Bill Sizemore, a former Republican nominee for governor who for decades successfully ran anti-tax ballot initiatives, entered the 2022 race for governor on Feb. 7.
He says his decision was spurred in part by last week’s report by WW that Sandy Mayor Stan Pulliam had in the past been part of a Portland swingers’ group. “I did not want to run unless I saw a path to victory,” Sizemore says, “and there have been several events that led me to believe that this is the time when we are going to end the 30-year drought of elected Republicans for governor.”

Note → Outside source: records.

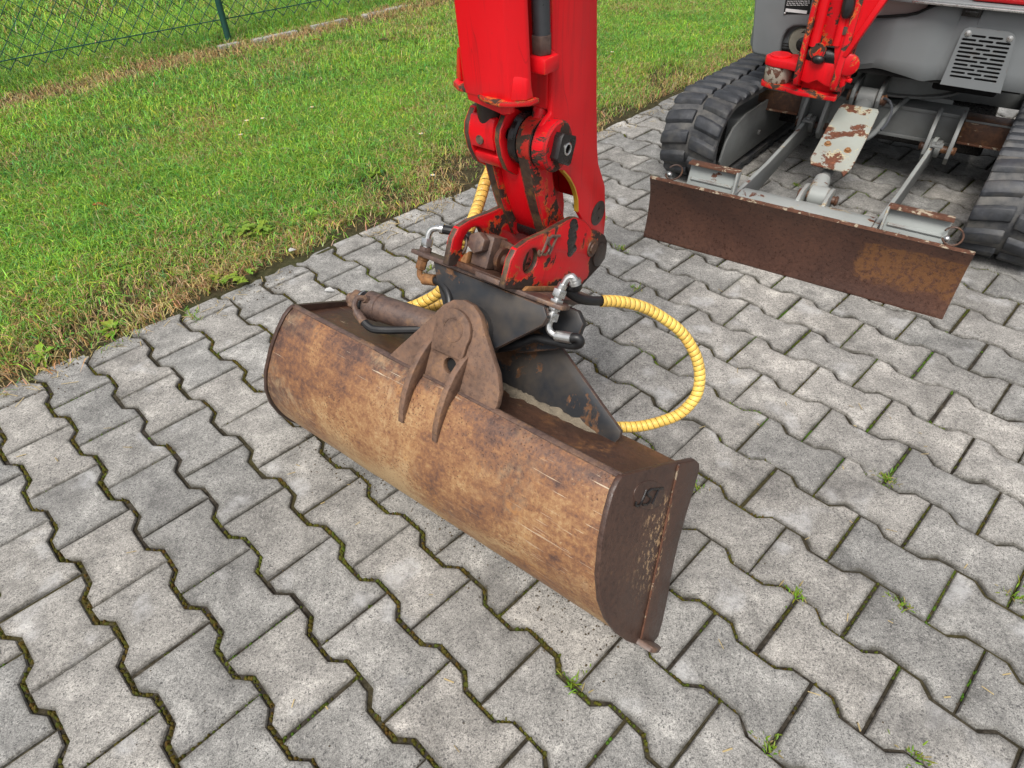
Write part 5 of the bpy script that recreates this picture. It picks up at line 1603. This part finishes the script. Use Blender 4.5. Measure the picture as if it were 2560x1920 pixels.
for px, py, lab in ((603, 342, 'white daisy in the middle of the lawn, lowest of the cluster'), (619, 308, 'white daisy in the middle of the lawn, middle of the cluster'), (658, 302, 'white daisy in the middle of the lawn, right of the cluster'), (781, 272, 'white daisy standing alone on the lawn left of the red arm'), (1053, 343, 'white daisy close to the left edge of the red arm'), (1082, 442, 'white daisy near the yellow hose behind the arm'), (1530, 135, 'white daisy on the lawn between arm and track')):
    daisy(px, py, lab)

# ---- soil crumbs and straw bits on the pavers along the lawn and round the bucket
mv, mf, mc = [], [], []
CR = random.Random(31)
def crumb(x, y, r):
    k = len(mv); a0 = CR.uniform(0, 6)
    for i in range(5):
        a = a0 + 2 * math.pi * i / 5; rr = r * CR.uniform(.6, 1.2)
        mv.append((x + rr * math.cos(a), y + rr * math.sin(a), -.0005))
    mv.append((x, y, r * CR.uniform(.6, 1.2)))
    for i in range(5): mf.append((k + i, k + (i + 1) % 5, k + 5))
    b = CR.uniform(.5, 1.2)
    mc.extend([(.10 * b, .078 * b, .052 * b)] * 6)
def straw_bit(x, y, L_):
    k = len(mv); a = CR.uniform(0, 6.28); d = Vector((math.cos(a), math.sin(a), 0)); n_ = Vector((-d.y, d.x, 0)) * CR.uniform(.0007, .0013)
    p = Vector((x, y, .0025)); q = p + d * L_ + Vector((0, 0, CR.uniform(-.001, .004)))
    mv.extend([tuple(p - n_), tuple(p + n_), tuple(q + n_), tuple(q - n_)]); mf.append((k, k + 1, k + 2, k + 3))
    b = CR.uniform(.6, 1.1); mc.extend([(.46 * b, .36 * b, .18 * b)] * 4)
for _ in range(1500):
    u = -.46 + abs(CR.gauss(0, .05)); v = CR.uniform(-.5, 4.2)
    if fbm(u, v, 3, 17) < -.05: continue
    W = G0 + UD * u + VD * v
    if CR.random() < .75: crumb(W.x, W.y, CR.uniform(.0010, .0035))
    else: straw_bit(W.x, W.y, CR.uniform(.01, .045))
for _ in range(420):
    W = ground_at(CR.uniform(-50, 2600), CR.uniform(350, 1960))
    if (W - G0).dot(UD) < -.42: continue
    if CR.random() < .85: crumb(W.x, W.y, CR.uniform(.0007, .0020))
    else: straw_bit(W.x, W.y, CR.uniform(.006, .022))
for _ in range(350):
    P_ = FB @ Vector((CR.uniform(-.5, .45), CR.gauss(.16, .05), -.36)); crumb(P_.x, P_.y, CR.uniform(.0008, .003))
o = mobj('soil_crumbs', tint_mesh('soil_crumbs', mv, mf, mc, 'moss_green'), None)
tag(o, 'brown soil crumbs and straw bits scattered on the pavers, mostly along the lawn', 'soil crumbs', kind='stuff')
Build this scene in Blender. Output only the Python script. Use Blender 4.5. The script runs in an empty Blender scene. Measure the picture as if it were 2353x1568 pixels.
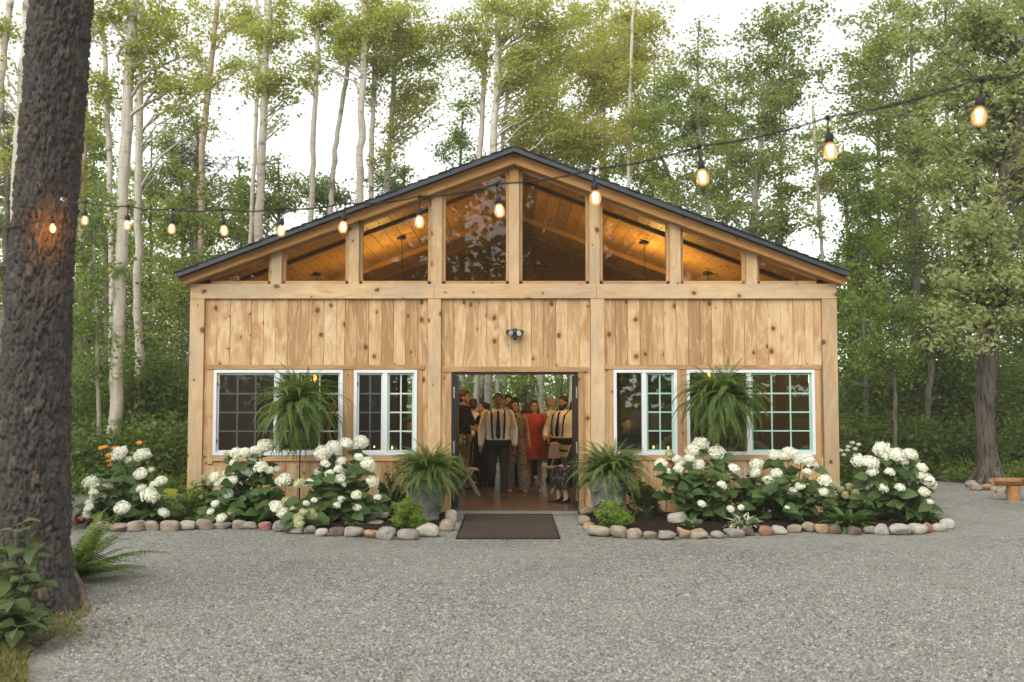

Sizemore lost to Gov. John Kitzhaber in 1998 by 34 percentage points, but he had an outsized impact on this state as a founder of Oregon Taxpayers United and in his successful effort to restrict tax increases, specifically Measure 47, which passed in 1996, limiting property tax increases to 3% a year.
He also once declared bankruptcy over $1 million in debts he incurred related to a civil lawsuit won by the state’s teachers’ union challenging Sizemore’s campaign finances and signature-gathering operations. “I have the scars to prove I fought all of those fights, and many more,” he says in a statement. “Whether I won or lost, those battles have built into me the will and strength of character the next governor of Oregon will need to turn our state around.”
Sizemore estimates he cut property taxes “by well over $10 billion,” he also says. “Average homeowners across the state have saved as much as $35,000 and more due to my tax measures.”
Sizemore, 70, who lives in Redmond, said there were two key factors that made him jump into the primary: First, he doesn’t support Dr. Bud Pierce, who currently leads in Republican polling. “He says a lot of the right things,” Sizemore says, “but I’m not persuaded that he’s truly the kind of strong conservative we need to turn the state around.”
And he said Pulliam’s acknowledgement last week that he and his wife “explored mutual relationships with other couples” as WW reported last week. “Stan Pulliam was making a run at it, but I think his problem, that you guys broke the news on, is going to make it very difficult for him to continue.”
Sizemore says he likes his chances, not just in the primary but in the general election as well.
“There’s a lot of voters in Oregon right now, reevaluating their commitment to straight line party voting,” he says. “They’ve seen what leftist Democrats have done to the state and to the city of Portland, all of the lockdowns and mandates and failure to deal with antifa and the homeless crisis in Portland. That’s turning Portland into another Detroit or Baltimore.”